• [EXERCISE TASK]: State how many lines in the entries below contain "Blender". Write nothing but the number.

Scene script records
****

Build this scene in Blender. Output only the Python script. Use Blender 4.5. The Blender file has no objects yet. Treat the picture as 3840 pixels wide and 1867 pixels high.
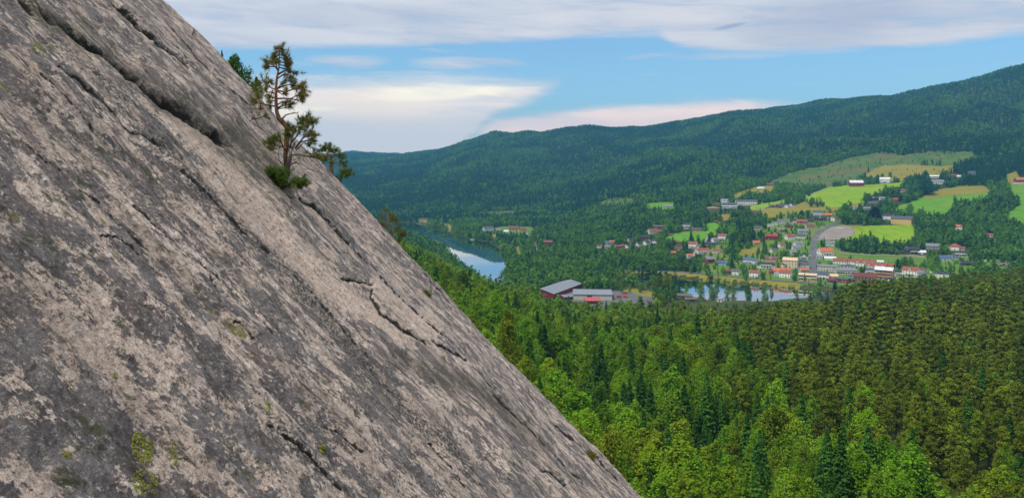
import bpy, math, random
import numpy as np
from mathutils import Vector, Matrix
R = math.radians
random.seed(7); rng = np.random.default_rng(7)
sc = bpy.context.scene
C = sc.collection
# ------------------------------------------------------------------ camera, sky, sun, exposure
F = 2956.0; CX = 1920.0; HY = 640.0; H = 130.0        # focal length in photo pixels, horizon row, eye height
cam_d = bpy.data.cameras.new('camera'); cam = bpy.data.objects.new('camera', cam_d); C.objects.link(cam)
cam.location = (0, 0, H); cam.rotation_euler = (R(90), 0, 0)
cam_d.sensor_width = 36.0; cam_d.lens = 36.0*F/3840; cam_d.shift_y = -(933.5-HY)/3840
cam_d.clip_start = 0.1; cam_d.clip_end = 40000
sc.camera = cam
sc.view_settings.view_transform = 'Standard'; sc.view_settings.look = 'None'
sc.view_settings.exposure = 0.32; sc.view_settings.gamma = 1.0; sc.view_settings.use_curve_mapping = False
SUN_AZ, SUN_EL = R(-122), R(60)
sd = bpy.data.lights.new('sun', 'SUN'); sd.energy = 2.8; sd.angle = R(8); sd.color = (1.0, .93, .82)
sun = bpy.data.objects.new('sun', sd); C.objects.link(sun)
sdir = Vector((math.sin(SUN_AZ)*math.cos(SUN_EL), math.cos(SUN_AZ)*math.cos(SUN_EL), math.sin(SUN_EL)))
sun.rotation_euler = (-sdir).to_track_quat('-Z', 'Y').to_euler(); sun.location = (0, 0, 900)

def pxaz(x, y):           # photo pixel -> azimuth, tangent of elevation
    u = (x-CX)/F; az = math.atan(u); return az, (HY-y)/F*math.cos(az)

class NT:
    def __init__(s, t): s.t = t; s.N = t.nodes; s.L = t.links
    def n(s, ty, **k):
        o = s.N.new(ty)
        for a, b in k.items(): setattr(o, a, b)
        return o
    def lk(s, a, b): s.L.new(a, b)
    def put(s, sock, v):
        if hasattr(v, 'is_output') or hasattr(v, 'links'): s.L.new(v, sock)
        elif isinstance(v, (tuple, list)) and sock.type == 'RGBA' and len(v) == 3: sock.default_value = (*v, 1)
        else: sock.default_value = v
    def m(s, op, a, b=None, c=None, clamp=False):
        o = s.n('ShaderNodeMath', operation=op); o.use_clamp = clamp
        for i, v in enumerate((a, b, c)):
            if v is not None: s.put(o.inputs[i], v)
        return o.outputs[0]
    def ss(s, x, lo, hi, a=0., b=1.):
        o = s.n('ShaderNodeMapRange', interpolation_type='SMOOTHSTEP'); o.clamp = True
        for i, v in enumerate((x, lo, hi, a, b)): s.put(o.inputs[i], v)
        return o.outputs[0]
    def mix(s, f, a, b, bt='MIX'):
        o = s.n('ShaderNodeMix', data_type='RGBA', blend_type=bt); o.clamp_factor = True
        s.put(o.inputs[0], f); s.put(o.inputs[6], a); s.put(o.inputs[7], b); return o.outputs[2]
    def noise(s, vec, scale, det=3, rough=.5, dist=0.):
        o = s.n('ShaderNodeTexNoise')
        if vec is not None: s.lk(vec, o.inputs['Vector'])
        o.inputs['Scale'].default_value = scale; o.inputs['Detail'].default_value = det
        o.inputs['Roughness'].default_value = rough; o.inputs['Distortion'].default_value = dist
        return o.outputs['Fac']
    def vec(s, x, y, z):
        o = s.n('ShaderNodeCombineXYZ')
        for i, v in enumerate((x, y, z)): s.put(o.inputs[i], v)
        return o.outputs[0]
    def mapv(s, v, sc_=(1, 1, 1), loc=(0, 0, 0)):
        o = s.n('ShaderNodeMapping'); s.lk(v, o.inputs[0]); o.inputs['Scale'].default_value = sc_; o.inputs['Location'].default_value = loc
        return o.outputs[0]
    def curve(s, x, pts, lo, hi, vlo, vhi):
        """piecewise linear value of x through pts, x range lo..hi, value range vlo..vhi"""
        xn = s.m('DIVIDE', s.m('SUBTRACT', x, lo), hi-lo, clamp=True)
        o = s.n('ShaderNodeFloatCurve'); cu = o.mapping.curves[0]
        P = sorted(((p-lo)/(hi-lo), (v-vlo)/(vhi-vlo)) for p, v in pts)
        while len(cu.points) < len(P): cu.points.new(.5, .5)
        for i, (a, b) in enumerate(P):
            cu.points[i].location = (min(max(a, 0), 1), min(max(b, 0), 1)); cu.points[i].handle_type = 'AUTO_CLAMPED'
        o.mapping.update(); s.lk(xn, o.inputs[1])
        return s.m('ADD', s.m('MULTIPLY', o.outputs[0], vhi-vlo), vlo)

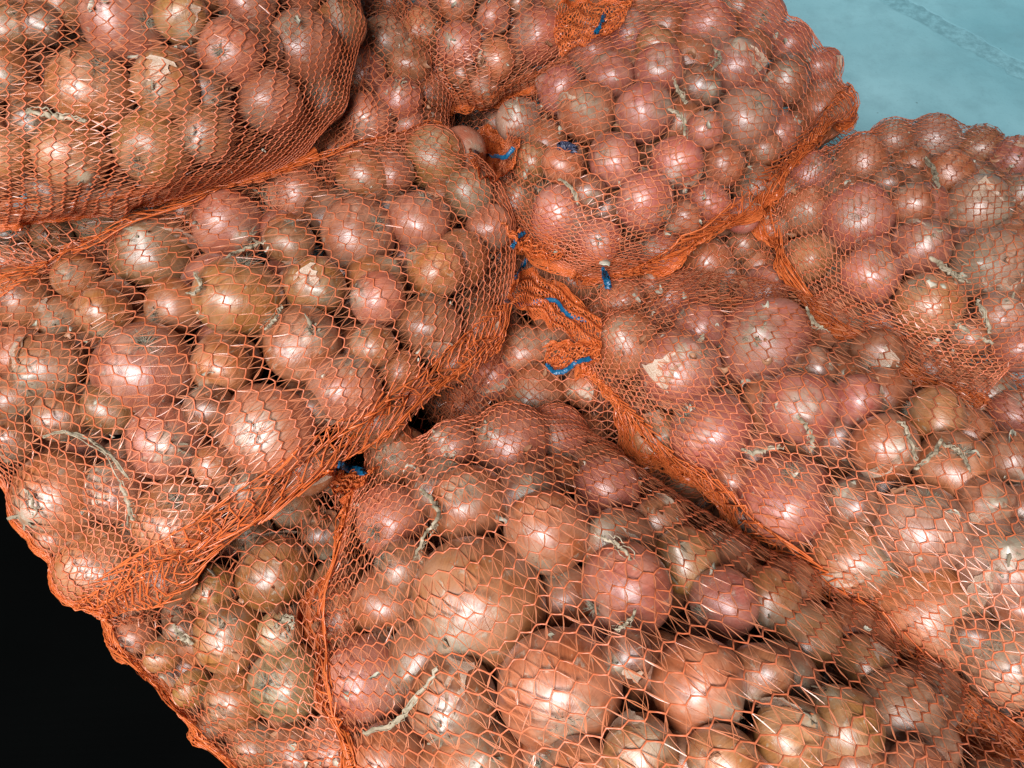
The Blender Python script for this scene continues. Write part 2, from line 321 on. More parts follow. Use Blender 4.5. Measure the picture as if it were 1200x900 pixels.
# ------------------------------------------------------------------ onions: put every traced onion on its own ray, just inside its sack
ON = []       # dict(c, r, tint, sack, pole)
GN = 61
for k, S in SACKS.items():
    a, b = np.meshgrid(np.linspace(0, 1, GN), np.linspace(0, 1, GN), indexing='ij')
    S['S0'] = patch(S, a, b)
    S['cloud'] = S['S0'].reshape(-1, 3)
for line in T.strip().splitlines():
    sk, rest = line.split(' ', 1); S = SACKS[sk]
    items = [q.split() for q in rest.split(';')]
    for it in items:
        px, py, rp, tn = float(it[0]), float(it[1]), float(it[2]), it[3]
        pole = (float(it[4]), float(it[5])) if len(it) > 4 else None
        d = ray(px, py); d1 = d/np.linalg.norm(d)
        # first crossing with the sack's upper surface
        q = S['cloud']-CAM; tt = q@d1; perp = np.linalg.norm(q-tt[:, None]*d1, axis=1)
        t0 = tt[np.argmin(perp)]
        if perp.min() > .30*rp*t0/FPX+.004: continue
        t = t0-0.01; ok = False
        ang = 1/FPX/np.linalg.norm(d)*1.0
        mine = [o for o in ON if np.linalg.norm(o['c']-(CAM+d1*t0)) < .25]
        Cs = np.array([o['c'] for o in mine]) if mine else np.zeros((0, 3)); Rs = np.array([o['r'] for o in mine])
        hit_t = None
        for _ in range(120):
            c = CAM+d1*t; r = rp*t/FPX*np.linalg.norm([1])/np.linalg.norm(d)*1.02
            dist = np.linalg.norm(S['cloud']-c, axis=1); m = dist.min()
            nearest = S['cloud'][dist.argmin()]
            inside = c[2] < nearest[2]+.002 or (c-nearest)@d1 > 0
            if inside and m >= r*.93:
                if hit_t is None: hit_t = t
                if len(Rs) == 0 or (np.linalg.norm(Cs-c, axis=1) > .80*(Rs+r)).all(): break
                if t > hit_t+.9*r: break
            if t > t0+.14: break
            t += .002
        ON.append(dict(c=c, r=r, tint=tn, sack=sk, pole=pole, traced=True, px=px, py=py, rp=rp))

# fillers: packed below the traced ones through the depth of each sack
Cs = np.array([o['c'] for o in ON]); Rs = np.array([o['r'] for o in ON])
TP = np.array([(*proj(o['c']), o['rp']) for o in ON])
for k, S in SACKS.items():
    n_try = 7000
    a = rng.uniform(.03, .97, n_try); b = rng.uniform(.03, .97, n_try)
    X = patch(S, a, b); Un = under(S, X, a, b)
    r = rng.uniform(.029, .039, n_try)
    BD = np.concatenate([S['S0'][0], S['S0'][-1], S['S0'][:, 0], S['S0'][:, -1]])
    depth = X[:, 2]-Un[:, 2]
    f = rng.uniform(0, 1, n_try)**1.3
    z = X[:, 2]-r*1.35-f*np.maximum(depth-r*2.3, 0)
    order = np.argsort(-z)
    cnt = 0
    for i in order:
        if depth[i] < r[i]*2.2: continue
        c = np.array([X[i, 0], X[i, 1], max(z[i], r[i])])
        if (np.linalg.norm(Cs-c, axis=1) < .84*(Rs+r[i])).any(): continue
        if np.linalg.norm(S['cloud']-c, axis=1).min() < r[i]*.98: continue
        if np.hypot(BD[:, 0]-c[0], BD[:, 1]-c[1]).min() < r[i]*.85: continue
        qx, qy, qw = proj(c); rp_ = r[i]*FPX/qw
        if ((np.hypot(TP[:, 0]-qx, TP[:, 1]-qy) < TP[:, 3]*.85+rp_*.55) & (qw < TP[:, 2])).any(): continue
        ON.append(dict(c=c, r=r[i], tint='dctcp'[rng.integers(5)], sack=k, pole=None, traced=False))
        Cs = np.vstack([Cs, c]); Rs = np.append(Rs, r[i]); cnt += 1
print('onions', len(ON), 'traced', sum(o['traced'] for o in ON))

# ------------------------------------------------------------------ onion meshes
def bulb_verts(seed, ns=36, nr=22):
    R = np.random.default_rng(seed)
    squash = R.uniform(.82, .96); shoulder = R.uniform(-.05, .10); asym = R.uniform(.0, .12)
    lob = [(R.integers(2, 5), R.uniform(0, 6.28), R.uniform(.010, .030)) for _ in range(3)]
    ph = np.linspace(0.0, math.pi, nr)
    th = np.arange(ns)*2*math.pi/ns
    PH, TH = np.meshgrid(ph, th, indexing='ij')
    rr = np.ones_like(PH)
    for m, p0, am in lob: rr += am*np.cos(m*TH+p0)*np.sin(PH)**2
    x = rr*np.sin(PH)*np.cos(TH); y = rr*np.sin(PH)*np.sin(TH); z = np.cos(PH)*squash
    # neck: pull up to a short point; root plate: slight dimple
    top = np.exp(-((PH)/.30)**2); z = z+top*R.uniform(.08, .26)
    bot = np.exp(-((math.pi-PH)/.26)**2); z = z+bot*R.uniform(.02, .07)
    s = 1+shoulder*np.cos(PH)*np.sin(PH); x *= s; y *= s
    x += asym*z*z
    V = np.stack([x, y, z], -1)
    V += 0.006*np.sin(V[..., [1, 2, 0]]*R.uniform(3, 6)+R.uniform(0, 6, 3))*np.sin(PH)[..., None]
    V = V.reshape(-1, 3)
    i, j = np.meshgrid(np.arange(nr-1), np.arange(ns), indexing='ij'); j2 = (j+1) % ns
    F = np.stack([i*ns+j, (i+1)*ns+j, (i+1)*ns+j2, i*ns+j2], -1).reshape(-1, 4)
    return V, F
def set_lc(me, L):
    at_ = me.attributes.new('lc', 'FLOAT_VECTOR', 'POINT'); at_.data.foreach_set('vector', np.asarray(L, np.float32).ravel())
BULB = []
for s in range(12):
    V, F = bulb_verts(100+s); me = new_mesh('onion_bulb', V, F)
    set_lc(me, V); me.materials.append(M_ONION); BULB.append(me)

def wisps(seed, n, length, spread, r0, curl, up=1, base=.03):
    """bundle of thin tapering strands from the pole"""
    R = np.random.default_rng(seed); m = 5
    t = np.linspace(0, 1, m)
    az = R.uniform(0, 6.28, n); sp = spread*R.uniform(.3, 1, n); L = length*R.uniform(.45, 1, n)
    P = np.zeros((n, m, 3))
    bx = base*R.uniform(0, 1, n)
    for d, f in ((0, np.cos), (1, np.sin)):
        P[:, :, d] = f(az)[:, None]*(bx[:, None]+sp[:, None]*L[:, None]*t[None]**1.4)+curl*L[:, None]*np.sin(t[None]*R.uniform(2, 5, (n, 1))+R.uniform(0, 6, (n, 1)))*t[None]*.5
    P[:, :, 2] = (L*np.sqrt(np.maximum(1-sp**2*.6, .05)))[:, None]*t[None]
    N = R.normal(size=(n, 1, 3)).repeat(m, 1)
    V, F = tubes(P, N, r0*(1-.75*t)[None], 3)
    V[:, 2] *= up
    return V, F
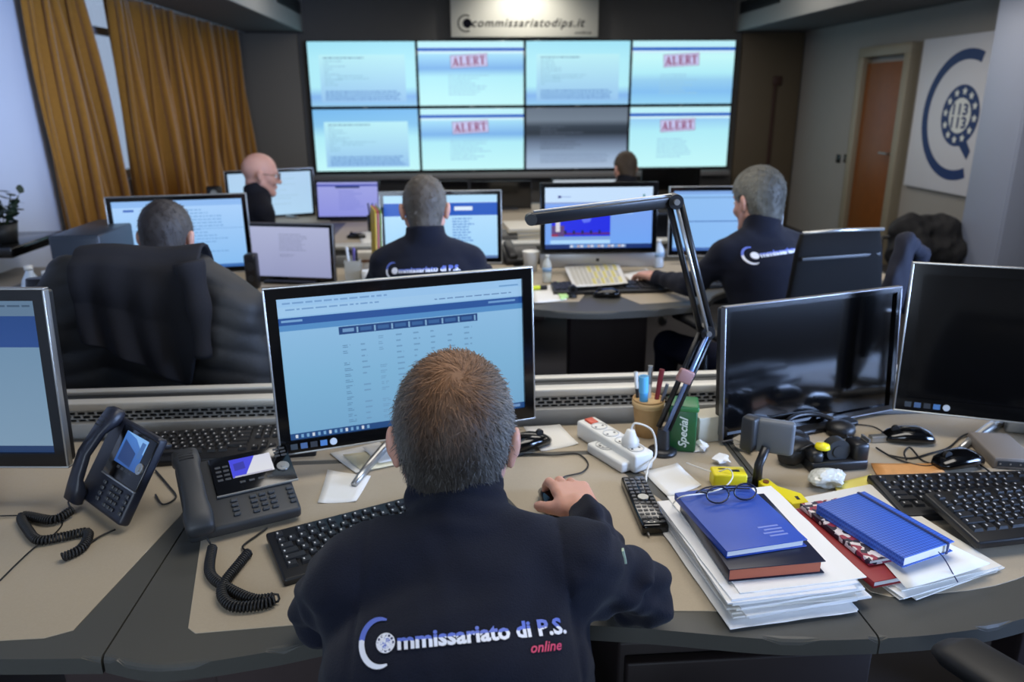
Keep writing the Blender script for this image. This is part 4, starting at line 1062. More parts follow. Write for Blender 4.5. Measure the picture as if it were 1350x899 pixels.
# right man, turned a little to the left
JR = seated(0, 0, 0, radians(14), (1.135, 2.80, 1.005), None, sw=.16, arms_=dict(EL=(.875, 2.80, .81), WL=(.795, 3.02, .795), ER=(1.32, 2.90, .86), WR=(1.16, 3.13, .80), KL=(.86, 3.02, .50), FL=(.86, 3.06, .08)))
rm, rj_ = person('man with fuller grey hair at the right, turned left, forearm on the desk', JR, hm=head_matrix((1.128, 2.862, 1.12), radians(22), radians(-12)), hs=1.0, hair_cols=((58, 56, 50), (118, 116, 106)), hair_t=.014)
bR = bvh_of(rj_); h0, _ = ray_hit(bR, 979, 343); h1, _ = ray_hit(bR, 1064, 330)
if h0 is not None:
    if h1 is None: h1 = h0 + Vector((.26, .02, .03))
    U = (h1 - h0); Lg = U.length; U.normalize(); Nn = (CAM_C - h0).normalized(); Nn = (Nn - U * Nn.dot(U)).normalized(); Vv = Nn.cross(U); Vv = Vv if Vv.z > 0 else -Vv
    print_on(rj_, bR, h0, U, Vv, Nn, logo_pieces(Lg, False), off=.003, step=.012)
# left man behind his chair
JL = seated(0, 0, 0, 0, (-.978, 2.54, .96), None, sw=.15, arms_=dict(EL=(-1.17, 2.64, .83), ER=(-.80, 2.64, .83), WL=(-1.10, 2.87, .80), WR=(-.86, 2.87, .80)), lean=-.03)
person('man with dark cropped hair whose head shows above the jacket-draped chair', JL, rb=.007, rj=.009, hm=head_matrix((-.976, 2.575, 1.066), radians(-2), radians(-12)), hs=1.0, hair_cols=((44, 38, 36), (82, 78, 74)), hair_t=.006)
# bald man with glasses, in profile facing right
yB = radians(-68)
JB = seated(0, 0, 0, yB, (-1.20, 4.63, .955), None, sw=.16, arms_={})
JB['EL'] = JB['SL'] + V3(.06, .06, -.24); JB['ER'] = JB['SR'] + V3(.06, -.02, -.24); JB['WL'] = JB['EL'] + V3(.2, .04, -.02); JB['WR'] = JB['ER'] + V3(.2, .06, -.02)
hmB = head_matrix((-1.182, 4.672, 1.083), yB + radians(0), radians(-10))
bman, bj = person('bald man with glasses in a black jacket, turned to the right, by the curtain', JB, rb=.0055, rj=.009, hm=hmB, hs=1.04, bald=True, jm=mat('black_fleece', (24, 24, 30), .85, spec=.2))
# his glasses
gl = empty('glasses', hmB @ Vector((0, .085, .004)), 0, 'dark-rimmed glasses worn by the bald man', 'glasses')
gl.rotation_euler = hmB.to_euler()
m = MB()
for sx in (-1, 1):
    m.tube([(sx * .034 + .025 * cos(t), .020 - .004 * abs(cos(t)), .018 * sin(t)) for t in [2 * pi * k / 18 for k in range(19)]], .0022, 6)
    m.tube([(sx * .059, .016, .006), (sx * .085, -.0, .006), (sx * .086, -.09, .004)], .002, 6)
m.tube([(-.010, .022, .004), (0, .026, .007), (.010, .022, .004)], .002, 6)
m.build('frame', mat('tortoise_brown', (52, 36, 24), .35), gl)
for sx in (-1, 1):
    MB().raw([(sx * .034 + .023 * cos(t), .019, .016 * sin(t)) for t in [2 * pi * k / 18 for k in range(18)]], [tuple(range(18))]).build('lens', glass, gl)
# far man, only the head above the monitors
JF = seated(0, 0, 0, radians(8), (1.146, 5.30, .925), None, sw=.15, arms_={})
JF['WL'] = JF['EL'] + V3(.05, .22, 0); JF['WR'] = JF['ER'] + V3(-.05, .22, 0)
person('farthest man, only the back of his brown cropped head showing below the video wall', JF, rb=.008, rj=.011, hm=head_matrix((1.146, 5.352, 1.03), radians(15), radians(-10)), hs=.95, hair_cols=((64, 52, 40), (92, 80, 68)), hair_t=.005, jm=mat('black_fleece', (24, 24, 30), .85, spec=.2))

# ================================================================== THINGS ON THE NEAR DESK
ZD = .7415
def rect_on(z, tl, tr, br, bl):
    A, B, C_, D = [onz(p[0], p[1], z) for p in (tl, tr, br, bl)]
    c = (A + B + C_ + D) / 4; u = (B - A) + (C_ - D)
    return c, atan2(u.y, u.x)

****

• [RESPONSE]: 3